KH: There is a huge demand even in India and China for experience in accessing the industrial and commercial market in the UK and Europe. Europe is seen by Asia as being largely untapped.
ES: BCS is already more of a global organisation than many realise, one in seven of our members is based overseas. We are becoming more global in outlook - and we need to develop and build upon this. I am sure we have a role in terms of professionalism and the setting of standards and we can grow this. In terms of those based in the UK I think we can help them with education policies and working with government. We can also challenge the myth that comes out in, for example Daily Mail articles, that the UK no longer needs IT professionals because it’s all moved to China and India. It undermines and undervalues the tremendous industries we have in certain sectors.
IT is changing, but it has always changed. BCS needs to be ahead of the game to serve the profession.
KH: Ironically many people in IT don’t like change.
ES: Human beings do tend to be a bit cautious about change.
KH: But of course the acceleration of change is incredible. We need to reinvent ourselves all the time.

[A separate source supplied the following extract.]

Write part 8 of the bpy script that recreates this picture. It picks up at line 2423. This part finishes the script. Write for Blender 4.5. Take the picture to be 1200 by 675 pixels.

JM: You’ve got to look at change in two ways. Some you can manage, some you just have to cope with. If it’s the type you just need to cope with, trying to manage it is doomed to failure, so you need to be able to classify it and be realistic.
Final comment
A recent joint US / UK research project showed that by 2016 750,000 jobs in finance, IT and other areas will be offshored by 2016. On the other hand CIO magazine reports that 225,000 new jobs will be created in the UK by 2015 in public and private clouds. Swings and roundabouts?